Michi Wohlleben (l.) and Ueli Steck

They are on the way. The two top climbers Ueli Steck from Switzerland and Michi Wohlleben from Germany have now scaled the first of the 82 four-thousanders of the Alps, the 4,048-meter-high Piz Bernina in Switzerland. At 10 a.m. they reached the summit, after they had spent the night at the Tschierva Hut at 2,573 meters above sea level. Within just 80 days, the 38-year-old Ueli and the 24-year-old Michi want to climb all four-thousanders of the Alps, which are located in Switzerland, Italy and France – if possible, not on the normal but on more demanding routes.

Stop chasing records

The planned route through the Alps

The planned route through the Alps

The two mountaineers will have to climb on their 80-day-trip a total of 100,000 meters in altitude. They want to shorten the descent by paragliding where possible. Steck and Wohlleben will bike from mountain to mountain. It would be just a journey through the summer, Ueli said. “I want to send a message that I address also to myself”, Steck told the Swiss newspaper NZZ. “The message that chasing records is dangerous. If I continue to stay in this movie ‘Always faster, higher and further’, it will end deadly sometime. I know that.”

To Nuptse in fall

In fall 2014, Steck had narrowly escaped the avalanche on the eight-thousander Shishapangma in Tibet that had killed the German Sebastian Haag and the Italian Andrea Zambaldi. In 2013, on his solo climb through the Annapurna South Face, he almost stripped the screw, Ueli admitted. “I even accepted that I probably would not come back alive. And that’s too much “, Ueli told me a few months ago.

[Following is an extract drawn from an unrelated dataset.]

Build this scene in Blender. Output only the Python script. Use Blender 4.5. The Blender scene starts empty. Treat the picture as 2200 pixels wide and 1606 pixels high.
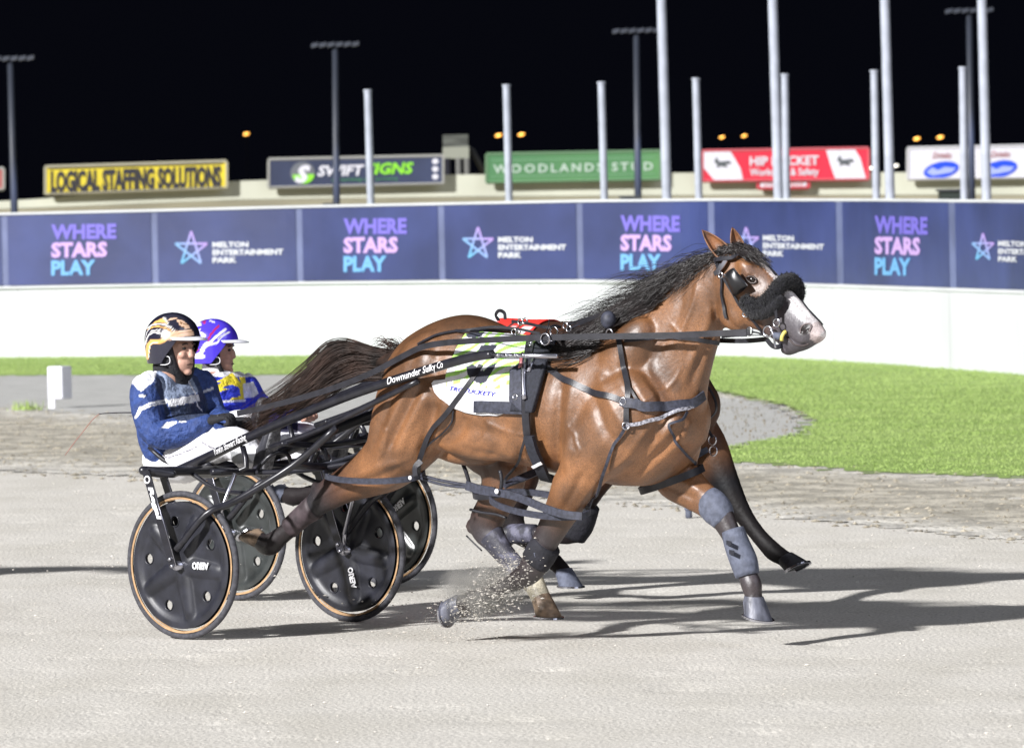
import bpy, bmesh, math, random
import numpy as np
from mathutils import Vector, Matrix
from mathutils.bvhtree import BVHTree
random.seed(7); rng=np.random.default_rng(7)
SC=bpy.context.scene; COL=SC.collection
# ------------------------------------------------------------------ camera
F=12700.; CX,CY=1100.,803.; EYE=2.05
PITCH=math.atan((803-430)/F); ROLL=math.radians(1.1)
_fw=np.array([0,math.cos(PITCH),-math.sin(PITCH)]); _u0=np.array([0,math.sin(PITCH),math.cos(PITCH)])
_r0=np.array([1.,0,0]); RT=math.cos(ROLL)*_r0-math.sin(ROLL)*_u0; UP=math.sin(ROLL)*_r0+math.cos(ROLL)*_u0
# note: tops lean left a little, as in the photograph
CAMP=np.array([0,0,EYE])
cd=bpy.data.cameras.new('camera'); cam=bpy.data.objects.new('camera',cd); COL.objects.link(cam)
cam.matrix_world=Matrix(((RT[0],UP[0],-_fw[0],0),(RT[1],UP[1],-_fw[1],0),(RT[2],UP[2],-_fw[2],EYE),(0,0,0,1)))
cd.sensor_width=36; cd.lens=F/2200*36; cd.clip_start=.5; cd.clip_end=3000
cd.dof.use_dof=True; cd.dof.focus_distance=27.6; cd.dof.aperture_fstop=8
SC.camera=cam
# ------------------------------------------------------------------ night sky, floodlight
w=bpy.data.worlds.new('World'); SC.world=w; w.use_nodes=True
w.node_tree.nodes['Background'].inputs[0].default_value=(.35,.4,.75,1)
w.node_tree.nodes['Background'].inputs[1].default_value=.004
SC.view_settings.view_transform='Standard'; SC.view_settings.look='None'
SC.view_settings.exposure=.52; SC.view_settings.gamma=1
def sun(name,d,strength,angle,col):
    l=bpy.data.lights.new(name,'SUN'); l.energy=strength; l.angle=math.radians(angle); l.color=col
    o=bpy.data.objects.new(name,l); COL.objects.link(o)
    o.rotation_euler=Vector(d).to_track_quat('-Z','Y').to_euler(); o.location=(-20,0,20); return o
sun('floodlight_key',(.72,.69,-.52),4.9,2.6,(1,.985,.985))
sun('floodlight_fill',(-.55,.62,-.50),.60,40,(.82,.86,1))
sun('floodlight_top',(.1,-.15,-1),.14,70,(.9,.93,1))
# ------------------------------------------------------------------ geometry of the picture -> places in the world
def ray(px,py): return _fw+RT*(px-CX)/F-UP*(py-CY)/F
def proj(p):
    d=np.asarray(p,float)-CAMP; z=d@_fw; return CX+F*(d@RT)/z, CY-F*(d@UP)/z
def projm(P):
    d=P-CAMP; z=d@_fw; return np.stack([CX+F*(d@RT)/z, CY-F*(d@UP)/z],1)
def ground(px,py,z=0.):
    r=ray(px,py); return CAMP+r*((z-EYE)/r[2])
def atY(px,py,Y):
    r=ray(px,py); return CAMP+r*(Y/r[1])
TH=math.radians(39); HD=np.array([math.cos(TH),-math.sin(TH),0]); LT=np.array([math.sin(TH),math.cos(TH),0])
O=atY(393,1212,28)+LT*.61; O[2]=0
Z3=np.array([0,0,1.])
def Wp(px,py,n):                       # world point where the ray meets the horse-parallel plane at lateral n
    r=ray(px,py); t=((O-CAMP)@LT+n)/(r@LT); return CAMP+r*t
def LW(s,n,z): return O+HD*s+LT*n+Z3*z
def SNZ(P): d=P-O; return np.stack([d@HD,d@LT,d[...,2]],-1)
# ------------------------------------------------------------------ object helpers
def V(a): return [tuple(map(float,x)) for x in a]
ROOT={}
def mk(name,verts,faces,mat=None,parent=None,smooth=True,auto=None):
    org=np.zeros(3)
    if parent is not None: org=ROOT[parent.name]
    verts=np.asarray(verts,float)-org
    me=bpy.data.meshes.new(name); me.from_pydata(V(verts),[],[tuple(int(i) for i in f) for f in faces]); me.update()
    bm=bmesh.new(); bm.from_mesh(me); bmesh.ops.recalc_face_normals(bm,faces=bm.faces); bm.to_mesh(me); bm.free()
    if smooth: me.polygons.foreach_set('use_smooth',[True]*len(me.polygons))
    if auto: 
        me.set_sharp_from_angle(angle=math.radians(auto))
    o=bpy.data.objects.new(name,me); COL.objects.link(o)
    if mat: me.materials.append(mat)
    if parent is not None: o.parent=parent; ROOT[o.name]=org
    return o
def tag(o,label=None,cat=None,group=None,kind=None):
    if label: o['label']=label
    if cat: o['category']=cat
    if group: o['group']=group
    if kind: o['kind']=kind
    return o
def thing(name,loc,label,cat,group=None):
    o=bpy.data.objects.new(name,None); o.location=tuple(map(float,loc)); o.empty_display_size=.2; COL.objects.link(o)
    ROOT[o.name]=np.array(loc,float); return tag(o,label,cat,group)
class MB:
    def __init__(s): s.v=[]; s.f=[]; s.c=None
    def add(s,v,f):
        b=len(s.v); s.v+= [np.array(x,float) for x in v]; s.f+=[tuple(i+b for i in q) for q in f]; return s
    def build(s,name,mat,parent=None,**k): return mk(name,s.v,s.f,mat,parent,**k)
def unit(v): v=np.asarray(v,float); return v/(np.linalg.norm(v)+1e-12)
def catmull(P,k):
    P=np.asarray(P,float); n=len(P)
    if n<3 or k<2: 
        out=[]
        for i in range(n-1):
            for j in range(k): out.append(P[i]+(P[i+1]-P[i])*j/k)
        return np.array(out+[P[-1]])
    out=[]
    for i in range(n-1):
        p0=P[i-1] if i else 2*P[0]-P[1]; p1=P[i]; p2=P[i+1]; p3=P[i+2] if i+2<n else 2*P[-1]-P[-2]
        for j in range(k):
            t=j/k; out.append(.5*((2*p1)+(-p0+p2)*t+(2*p0-5*p1+4*p2-p3)*t*t+(-p0+3*p1-3*p2+p3)*t**3))
    out.append(P[-1]); return np.array(out)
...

But the Swiss top climber will not completely say good-bye to the extremes. Next fall, Steck wants to repeat the route of Valeri Babanov and Yuri Kosholenko on 7804-meter-high Nuptse East (in the neighborhood of Mount Everest): in a team with the American Colin Haley, in Alpine style. In 2003, the two Russians for the first time succeeded in reaching the summit of Nuptse East via the South Pillar. They fixed ropes up to 6,400 meters – what resulted in a heated debate about their style of climbing. The route “had been desecrated by bolts and fixed ropes”, criticized US-climber Steve House, who had reached an altitude of 7,200 meters on the same route in Alpine Style in 2002. Babanov countered: “The mountain is waiting, you just need to go there and climb it!”